• **Given request**
Please transcribe the listing below in full and word for word, without its pictures.
— START —
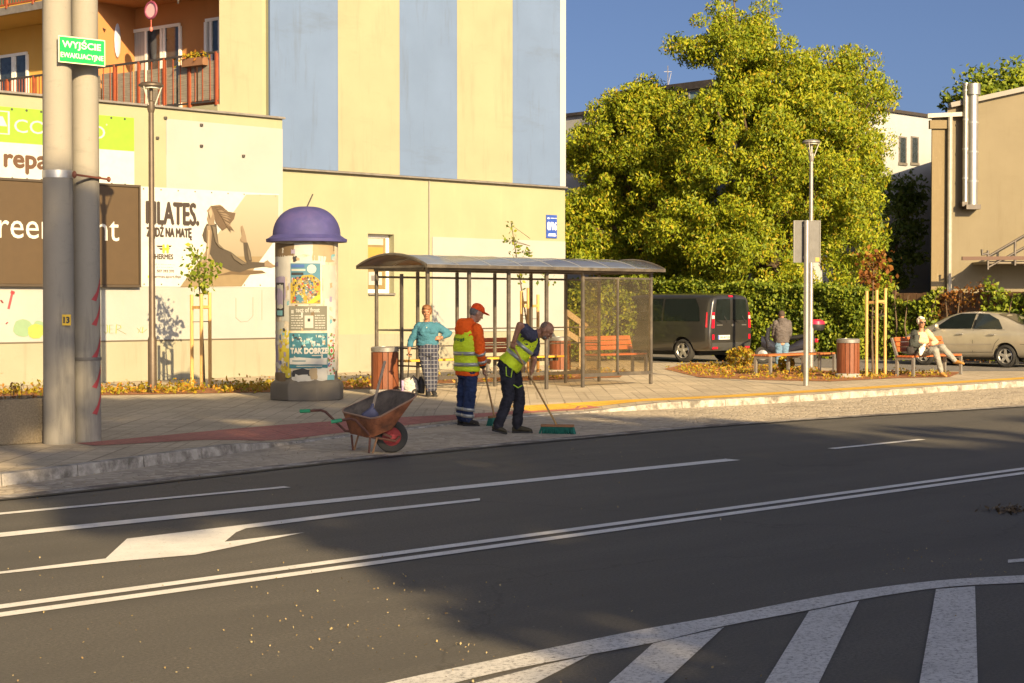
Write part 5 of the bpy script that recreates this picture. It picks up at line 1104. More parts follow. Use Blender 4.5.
# ------------------------------------------------------------------ people
def remesh(mb, voxel=.011, sm=4, wr=0, wscale=6, seed=0):
    me = mb.mesh(); o = bpy.data.objects.new('r', me); COL.objects.link(o)
    bm = bmesh.new(); bm.from_mesh(me); bmesh.ops.recalc_face_normals(bm, faces=bm.faces); bm.to_mesh(me); bm.free()
    r = o.modifiers.new('r', 'REMESH'); r.mode = 'VOXEL'; r.voxel_size = voxel
    if sm: s = o.modifiers.new('s', 'SMOOTH'); s.factor = .5; s.iterations = sm
    out = evalmesh(o); bpy.data.objects.remove(o)
    if wr:
        co = np.empty(len(out.vertices)*3); out.vertices.foreach_get('co', co); nn = np.empty_like(co); out.vertices.foreach_get('normal', nn); co = co.reshape(-1, 3); nn = nn.reshape(-1, 3)
        d = np.array([noise.fractal(Vector((p[0]*wscale+seed, p[1]*wscale, p[2]*wscale*1.7)), .5, 2.2, 4)+.5*abs(noise.noise(Vector((p[0]*wscale*2+seed, p[1]*wscale*2, p[2]*wscale*3.2+p[0]*9)))) for p in co])*1.35; co += nn*(d*wr)[:, None]; out.vertices.foreach_set('co', co.ravel()); out.update()
    return out
def garment(name, mb, m, parent, voxel=.012, sm=3, wr=.006, wscale=7): return link(name, remesh(mb, voxel, sm, wr, wscale, random.random()*9), m, parent, smooth=180)
def cloth(name, col, var=.15, scale=5): return pm(name, col, .85, var=var, scale=scale, bmp=.25, bscale=70, spec=.2)
skin_m = pm('skin', (.36, .185, .11), .5, var=.12, scale=14); skin_tan = pm('skin_tan', (.30, .14, .075), .5, var=.12, scale=14)
def frame_m(yaw, pitch, roll=0): return Matrix.Rotation(yaw, 3, 'Z') @ Matrix.Rotation(pitch, 3, 'Y') @ Matrix.Rotation(roll, 3, 'X')
def head_geo(mb, c, Mx, k=1.0):                  # face looks along +x of Mx
    c = Vector(c); T_ = lambda x, y, z: c+Mx @ Vector((x*k, y*k, z*k))
    def el(p, r): mb.ell(T_(*p), tuple(a*k for a in r), 16, 10, M=Mx)
    el((0, 0, .03), (.097, .075, .092)); el((.012, 0, -.03), (.078, .064, .085)); el((.05, 0, -.085), (.036, .038, .028))
    el((.0, .0, -.05), (.075, .06, .06))
    mb.cap(T_(.088, 0, .015), T_(.108, 0, -.022), .010*k, .015*k, 8); el((.085, 0, .036), (.018, .055, .010)); el((.088, 0, -.058), (.010, .024, .008))
    for s in (-1, 1): el((-.005, s*.077, -.005), (.022, .010, .032)); el((.062, s*.036, -.018), (.03, .022, .022))
def face_bits(parent, c, Mx, k=1.0, glasses=False):
    c = Vector(c); T_ = lambda x, y, z: c+Mx @ Vector((x*k, y*k, z*k)); b = MB()
    for s in (-1, 1): b.ell(T_(.083, s*.032, .012), (.010*k, .013*k, .008*k), 8, 6, M=Mx)
    b.build('eye', flat('eye_dark', (.03, .02, .015), .2), parent); b = MB()
    b.ell(T_(.092, 0, -.058), (.008*k, .024*k, .005*k), 8, 6, M=Mx); b.build('mouth', flat('lips', (.25, .08, .06)), parent)
def hand_geo(mb, w, d, nrm, side, curl=50, k=1.0): # w wrist, d along the palm, nrm out of the palm, side = towards the thumb
    w, d, nrm = Vector(w), Vector(d).normalized(), Vector(nrm); nrm = (nrm-d*nrm.dot(d)).normalized(); s = d.cross(nrm)*side
    mb.loft([(w+d*x*k, s*a*k, nrm*h*k) for x, a, h in ((-.01, .024, .018), (.02, .034, .016), (.055, .040, .015), (.088, .041, .013), (.096, .036, .010))], 12)
    for i, L_ in enumerate((.068, .078, .073, .056)):
        p = w+d*.088*k+s*(.031-.0205*i)*k; a = 0; dirv = d
        for j, f in enumerate((.45, .32, .23)):
            a += R(curl)*(.8 if j == 0 else 1); dirv = d*math.cos(a)+nrm*math.sin(a); q_ = p+dirv*L_*f*k; mb.cap(p, q_, (.0092-.0008*j)*k, (.0086-.0008*j)*k, 8); p = q_
    p = w+d*.022*k+s*.030*k; q_ = p+(d*.6+s*.65+nrm*.45).normalized()*.042*k; mb.cap(p, q_, .012*k, .010*k, 8); mb.cap(q_, q_+(d*.55-s*.05+nrm*.85).normalized()*.034*k, .010*k, .008*k, 8)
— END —
• **Exercise solution**
Write part 5 of the bpy script that recreates this picture. It picks up at line 1104. More parts follow. Use Blender 4.5.
# ------------------------------------------------------------------ people
def remesh(mb, voxel=.011, sm=4, wr=0, wscale=6, seed=0):
    me = mb.mesh(); o = bpy.data.objects.new('r', me); COL.objects.link(o)
    bm = bmesh.new(); bm.from_mesh(me); bmesh.ops.recalc_face_normals(bm, faces=bm.faces); bm.to_mesh(me); bm.free()
    r = o.modifiers.new('r', 'REMESH'); r.mode = 'VOXEL'; r.voxel_size = voxel
    if sm: s = o.modifiers.new('s', 'SMOOTH'); s.factor = .5; s.iterations = sm
    out = evalmesh(o); bpy.data.objects.remove(o)
    if wr:
        co = np.empty(len(out.vertices)*3); out.vertices.foreach_get('co', co); nn = np.empty_like(co); out.vertices.foreach_get('normal', nn); co = co.reshape(-1, 3); nn = nn.reshape(-1, 3)
        d = np.array([noise.fractal(Vector((p[0]*wscale+seed, p[1]*wscale, p[2]*wscale*1.7)), .5, 2.2, 4)+.5*abs(noise.noise(Vector((p[0]*wscale*2+seed, p[1]*wscale*2, p[2]*wscale*3.2+p[0]*9)))) for p in co])*1.35; co += nn*(d*wr)[:, None]; out.vertices.foreach_set('co', co.ravel()); out.update()
    return out
def garment(name, mb, m, parent, voxel=.012, sm=3, wr=.006, wscale=7): return link(name, remesh(mb, voxel, sm, wr, wscale, random.random()*9), m, parent, smooth=180)
def cloth(name, col, var=.15, scale=5): return pm(name, col, .85, var=var, scale=scale, bmp=.25, bscale=70, spec=.2)
skin_m = pm('skin', (.36, .185, .11), .5, var=.12, scale=14); skin_tan = pm('skin_tan', (.30, .14, .075), .5, var=.12, scale=14)
def frame_m(yaw, pitch, roll=0): return Matrix.Rotation(yaw, 3, 'Z') @ Matrix.Rotation(pitch, 3, 'Y') @ Matrix.Rotation(roll, 3, 'X')
def head_geo(mb, c, Mx, k=1.0):                  # face looks along +x of Mx
    c = Vector(c); T_ = lambda x, y, z: c+Mx @ Vector((x*k, y*k, z*k))
    def el(p, r): mb.ell(T_(*p), tuple(a*k for a in r), 16, 10, M=Mx)
    el((0, 0, .03), (.097, .075, .092)); el((.012, 0, -.03), (.078, .064, .085)); el((.05, 0, -.085), (.036, .038, .028))
    el((.0, .0, -.05), (.075, .06, .06))
    mb.cap(T_(.088, 0, .015), T_(.108, 0, -.022), .010*k, .015*k, 8); el((.085, 0, .036), (.018, .055, .010)); el((.088, 0, -.058), (.010, .024, .008))
    for s in (-1, 1): el((-.005, s*.077, -.005), (.022, .010, .032)); el((.062, s*.036, -.018), (.03, .022, .022))
def face_bits(parent, c, Mx, k=1.0, glasses=False):
    c = Vector(c); T_ = lambda x, y, z: c+Mx @ Vector((x*k, y*k, z*k)); b = MB()
    for s in (-1, 1): b.ell(T_(.083, s*.032, .012), (.010*k, .013*k, .008*k), 8, 6, M=Mx)
    b.build('eye', flat('eye_dark', (.03, .02, .015), .2), parent); b = MB()
    b.ell(T_(.092, 0, -.058), (.008*k, .024*k, .005*k), 8, 6, M=Mx); b.build('mouth', flat('lips', (.25, .08, .06)), parent)
def hand_geo(mb, w, d, nrm, side, curl=50, k=1.0): # w wrist, d along the palm, nrm out of the palm, side = towards the thumb
    w, d, nrm = Vector(w), Vector(d).normalized(), Vector(nrm); nrm = (nrm-d*nrm.dot(d)).normalized(); s = d.cross(nrm)*side
    mb.loft([(w+d*x*k, s*a*k, nrm*h*k) for x, a, h in ((-.01, .024, .018), (.02, .034, .016), (.055, .040, .015), (.088, .041, .013), (.096, .036, .010))], 12)
    for i, L_ in enumerate((.068, .078, .073, .056)):
        p = w+d*.088*k+s*(.031-.0205*i)*k; a = 0; dirv = d
        for j, f in enumerate((.45, .32, .23)):
            a += R(curl)*(.8 if j == 0 else 1); dirv = d*math.cos(a)+nrm*math.sin(a); q_ = p+dirv*L_*f*k; mb.cap(p, q_, (.0092-.0008*j)*k, (.0086-.0008*j)*k, 8); p = q_
    p = w+d*.022*k+s*.030*k; q_ = p+(d*.6+s*.65+nrm*.45).normalized()*.042*k; mb.cap(p, q_, .012*k, .010*k, 8); mb.cap(q_, q_+(d*.55-s*.05+nrm*.85).normalized()*.034*k, .010*k, .008*k, 8)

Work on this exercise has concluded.